The Kentucky event and the fights within the GOP have shown how much Biden wants to work with both sides.

By Stacy M. Brown
NNPA Newswire Senior National Correspondent

As House Republicans continued their dysfunction and remained divided over who would be the next speaker, Senate Majority Leader Mitch McConnell joined President Joe Biden in Kentucky to promote the bipartisan infrastructure bill.
While McConnell joining Biden in the senator’s home state on Jan. 4 proved rare, it’s been nearly 100 years since the House needed more than one round of voting to select a speaker.
Republicans, who have a slim majority in the House, have failed to unite behind presumptive speaker Kevin McCarthy of California.
McCarthy needs 218 votes, but 20 of his GOP colleagues have either voted against him or have cast ballots for Ohio Rep. Jim Jordan.
Hakeem Jeffries, the leader of the Democratic Party in New York, got all 213 of his party’s votes, setting up a historic, if unlikely, scenario that would put him in the speaker’s seat.
If six disgruntled Republicans vote for Jeffries, he will become speaker in a House where his party is in the minority.
Meanwhile, McConnell and 18 other Senate GOP members voted in favor of Biden’s massive $1.2 trillion infrastructure bill, which the president signed into law in 2021.
The Kentucky event and the fights within the GOP have shown how much Biden wants to work with both sides.
The Jan. 4 visit began in Covington, where Biden, McConnell, and others, visited the Brent Spence Bridge.
The president called the moment the latest example of how his economic plan delivers for American families and communities.
The White House said more than $2 billion in investments from the Bipartisan Infrastructure Law is earmarked for upgrading some of the nation’s most economically significant bridges.
“The President’s economic plan is proving that when America invests in ourselves – especially in our infrastructure, clean energy, and high-growth industries that are critical to our economic and national security – we can build a bottom-up and middle-out economy,” Administration officials said in a Fact Sheet.
“That means an economy with better jobs and better pay, including jobs that don’t require a four-year degree.

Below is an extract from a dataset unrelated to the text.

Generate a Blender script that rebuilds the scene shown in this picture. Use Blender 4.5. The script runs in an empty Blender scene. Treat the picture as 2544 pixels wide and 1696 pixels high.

And it means a more dynamic and more resilient economy, including in communities that are too often forgotten.”
The infrastructure law invests $40 billion to repair and rebuild the nation’s bridges – the single most significant dedicated investment in bridges since the construction of the Eisenhower-era Interstate Highway System.
Administration officials said it would help repair or rebuild ten of the country’s most economically significant bridges and over 15,000 additional bridges nationwide.
Most of the projects funded by the new law are covered by Davis-Bacon requirements, meaning the construction workers who build the projects will receive good pay and benefits.
While Biden also plans to visit Cincinnati, Vice President Kamala Harris travels to visit bridges that cross the Calumet River in Chicago, Secretary Pete Buttigieg will travel to the Gold Star Memorial Bridge in New London, Connecticut, and White House Infrastructure Coordinator Mitch Landrieu will join Rep. Nancy Pelosi (D-California) at the Golden Gate Bridge in San Francisco.
“These major bridge investments are a symbol that we can still do big things when we do them together,” administration officials noted.